The next morn, before heading off to Noumea, Rich generously stopped by to troubleshoot why my phone wifi hotspot wasn’t working.  Eventually, he figured it out – thank you Rich!   Then he shared a whole slew of Google Earth KAP downloads with Wayne, showing him some spots they enjoyed stopping at in New Cal, as well as giving Wayne a few Open CPN pointers.  Again, thanks, Rich!

 Bob, Rich and Cyndi pop out of imbibing in Bright Angel’s comfy cockpit to see the real sun down, off Bright Angel’s bow.

 Linda scopes out the next snap to
take of Port Koube’s deep magenta sunset.
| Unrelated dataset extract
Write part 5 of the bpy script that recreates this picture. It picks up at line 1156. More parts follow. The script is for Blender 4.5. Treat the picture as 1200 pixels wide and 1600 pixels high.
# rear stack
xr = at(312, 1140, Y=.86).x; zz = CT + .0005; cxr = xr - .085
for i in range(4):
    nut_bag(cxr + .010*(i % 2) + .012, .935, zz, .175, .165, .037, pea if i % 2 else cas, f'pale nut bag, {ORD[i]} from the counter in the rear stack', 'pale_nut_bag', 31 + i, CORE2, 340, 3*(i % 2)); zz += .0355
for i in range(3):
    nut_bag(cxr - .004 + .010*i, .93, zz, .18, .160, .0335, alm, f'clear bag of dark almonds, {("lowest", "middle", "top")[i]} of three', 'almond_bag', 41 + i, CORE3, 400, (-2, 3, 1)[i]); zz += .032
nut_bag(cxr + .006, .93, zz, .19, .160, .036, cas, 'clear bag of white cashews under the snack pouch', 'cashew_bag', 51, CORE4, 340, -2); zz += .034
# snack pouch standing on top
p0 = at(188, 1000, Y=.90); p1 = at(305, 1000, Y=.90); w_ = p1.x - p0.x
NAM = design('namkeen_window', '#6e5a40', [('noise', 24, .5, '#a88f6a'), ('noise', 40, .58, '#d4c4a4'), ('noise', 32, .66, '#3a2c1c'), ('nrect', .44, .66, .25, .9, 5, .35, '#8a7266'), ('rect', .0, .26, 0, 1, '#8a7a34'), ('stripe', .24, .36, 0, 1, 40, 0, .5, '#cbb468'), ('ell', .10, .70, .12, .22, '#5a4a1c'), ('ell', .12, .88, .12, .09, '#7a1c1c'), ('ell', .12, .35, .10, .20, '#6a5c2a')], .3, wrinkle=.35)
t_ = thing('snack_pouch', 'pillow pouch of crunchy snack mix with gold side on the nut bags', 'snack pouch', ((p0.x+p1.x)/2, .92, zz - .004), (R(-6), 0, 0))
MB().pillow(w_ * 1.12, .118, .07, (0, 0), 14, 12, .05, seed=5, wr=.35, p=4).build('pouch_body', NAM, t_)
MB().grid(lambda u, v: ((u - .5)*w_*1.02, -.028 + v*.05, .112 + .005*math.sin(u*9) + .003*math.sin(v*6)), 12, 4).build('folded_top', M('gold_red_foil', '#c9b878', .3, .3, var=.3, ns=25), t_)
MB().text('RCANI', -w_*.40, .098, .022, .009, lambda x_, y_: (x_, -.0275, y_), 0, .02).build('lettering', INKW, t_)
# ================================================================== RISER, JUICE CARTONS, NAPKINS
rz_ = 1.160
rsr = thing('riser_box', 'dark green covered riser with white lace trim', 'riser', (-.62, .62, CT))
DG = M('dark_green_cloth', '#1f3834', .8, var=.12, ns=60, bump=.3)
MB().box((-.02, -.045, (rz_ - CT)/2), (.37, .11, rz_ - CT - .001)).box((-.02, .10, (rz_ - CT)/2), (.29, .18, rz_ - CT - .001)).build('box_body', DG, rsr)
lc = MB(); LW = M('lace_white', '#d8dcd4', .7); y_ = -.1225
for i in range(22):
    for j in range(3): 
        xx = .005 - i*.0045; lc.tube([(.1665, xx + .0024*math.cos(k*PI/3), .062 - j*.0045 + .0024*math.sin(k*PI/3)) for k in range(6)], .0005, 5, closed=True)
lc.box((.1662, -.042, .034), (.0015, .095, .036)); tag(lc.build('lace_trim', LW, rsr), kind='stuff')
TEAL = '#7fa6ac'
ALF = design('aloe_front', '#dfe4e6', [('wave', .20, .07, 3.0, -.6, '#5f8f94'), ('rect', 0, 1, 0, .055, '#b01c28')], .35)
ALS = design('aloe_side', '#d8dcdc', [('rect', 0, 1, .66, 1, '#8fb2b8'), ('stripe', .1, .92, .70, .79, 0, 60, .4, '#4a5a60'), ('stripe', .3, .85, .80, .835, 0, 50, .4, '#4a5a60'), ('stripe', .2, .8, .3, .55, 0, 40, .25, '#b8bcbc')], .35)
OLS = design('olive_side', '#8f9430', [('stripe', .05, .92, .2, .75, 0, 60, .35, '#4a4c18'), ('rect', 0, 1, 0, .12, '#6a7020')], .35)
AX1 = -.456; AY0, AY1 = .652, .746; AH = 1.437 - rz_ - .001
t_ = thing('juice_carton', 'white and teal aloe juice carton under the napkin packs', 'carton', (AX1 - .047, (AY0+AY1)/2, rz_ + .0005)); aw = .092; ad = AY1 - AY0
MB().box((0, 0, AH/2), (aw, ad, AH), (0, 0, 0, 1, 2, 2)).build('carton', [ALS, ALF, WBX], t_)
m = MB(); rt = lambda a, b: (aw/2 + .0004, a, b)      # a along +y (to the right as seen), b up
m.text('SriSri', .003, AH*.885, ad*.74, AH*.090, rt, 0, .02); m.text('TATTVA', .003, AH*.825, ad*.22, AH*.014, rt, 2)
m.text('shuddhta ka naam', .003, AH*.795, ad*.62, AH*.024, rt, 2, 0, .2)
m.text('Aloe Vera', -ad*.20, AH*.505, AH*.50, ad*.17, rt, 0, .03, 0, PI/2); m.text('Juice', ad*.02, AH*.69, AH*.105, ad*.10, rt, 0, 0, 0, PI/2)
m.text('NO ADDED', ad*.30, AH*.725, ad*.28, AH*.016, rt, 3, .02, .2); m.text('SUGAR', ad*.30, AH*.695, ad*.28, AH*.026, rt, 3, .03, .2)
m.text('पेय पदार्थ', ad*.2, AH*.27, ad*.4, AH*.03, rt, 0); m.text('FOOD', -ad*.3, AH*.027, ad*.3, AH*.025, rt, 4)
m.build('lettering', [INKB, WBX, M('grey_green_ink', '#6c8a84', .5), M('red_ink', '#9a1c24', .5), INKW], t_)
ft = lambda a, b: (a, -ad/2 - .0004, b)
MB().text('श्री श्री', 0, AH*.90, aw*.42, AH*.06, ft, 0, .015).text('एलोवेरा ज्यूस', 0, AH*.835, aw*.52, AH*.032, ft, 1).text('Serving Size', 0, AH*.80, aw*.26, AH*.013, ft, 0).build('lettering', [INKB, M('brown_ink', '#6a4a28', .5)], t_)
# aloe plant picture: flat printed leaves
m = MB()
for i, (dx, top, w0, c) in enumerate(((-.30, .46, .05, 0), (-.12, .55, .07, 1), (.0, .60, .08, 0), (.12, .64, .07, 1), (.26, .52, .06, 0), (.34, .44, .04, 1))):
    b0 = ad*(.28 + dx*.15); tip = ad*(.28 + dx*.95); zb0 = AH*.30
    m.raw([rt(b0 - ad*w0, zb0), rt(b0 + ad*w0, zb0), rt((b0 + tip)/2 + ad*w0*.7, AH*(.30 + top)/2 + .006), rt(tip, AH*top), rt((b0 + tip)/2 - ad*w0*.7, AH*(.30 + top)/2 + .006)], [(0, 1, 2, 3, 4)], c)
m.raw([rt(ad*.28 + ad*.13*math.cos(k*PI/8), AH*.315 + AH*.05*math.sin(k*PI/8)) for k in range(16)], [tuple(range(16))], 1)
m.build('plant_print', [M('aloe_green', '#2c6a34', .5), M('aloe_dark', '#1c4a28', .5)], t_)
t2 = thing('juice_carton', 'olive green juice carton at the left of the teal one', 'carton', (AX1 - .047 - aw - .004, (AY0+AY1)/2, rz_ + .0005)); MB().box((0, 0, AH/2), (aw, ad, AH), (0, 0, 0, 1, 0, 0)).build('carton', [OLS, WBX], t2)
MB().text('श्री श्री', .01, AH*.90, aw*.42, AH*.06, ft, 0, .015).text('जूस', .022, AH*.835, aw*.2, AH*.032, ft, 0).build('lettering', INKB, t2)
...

All too soon, we scattered like leaves on the wind, each headed our separate ways, though we hope to meet again.
For us, maybe because it was our first official New Caledonia cruising stop, or maybe because of our newfound friends, Port Koube is something special.  If this was mediocre in New Caledonia, we could hardly wait to explore the really good stuff!

Rich of s/v Legacy and co-author of
gives Wayne some New Caledonia Open CPN files and pointers. 
Location Location
We stopped in Port Koube (S22..26.279 E166.48.179), Ouen, New Caledonia September 27, 2016.  By the time this posts we’ll likely just have arrived back in Noumea, for provisioning (and more wifi!) before we head back out for more New Caledonia cruising.

Port Koube’s waters were mirror-still at dawn, forming the perfect reflective foreground for these sculptural shore side tree skeletons,
their bases tea-stained by the local soil.

Cruising by the Numbers
  • Our September 2016 sail from Vanuatu to New Caledonia was 305 miles.
  • Our August 2016 sail from Fiji to Vanuatu was 525 miles.
  • We cruised just under 440 miles in Fiji, between late May and early August.  
  • Our May 2016 sail from New Zealand to Fiji was 1090 miles.
  • December 2015 – May 2016 if we weren’t cruising New Zealand or hunkering, we were making massive road trips from New Zealand’s tip to its tail.
  • From December 2014 – November 2015 we sailed from Northern Florida’s Atlantic side to New Zealand, over 10,000 miles, with more than a few stops in between.
  • December 2013 – May 2014 we sailed 1792  miles from Jacksonville Florida to the Bahamas. and back.
  • March 2012 we bought Journey in St. Lucia.  September 2012 we moved aboard, did some boat work, then sailed her to Jacksonville Florida by June 2013, 3762 miles.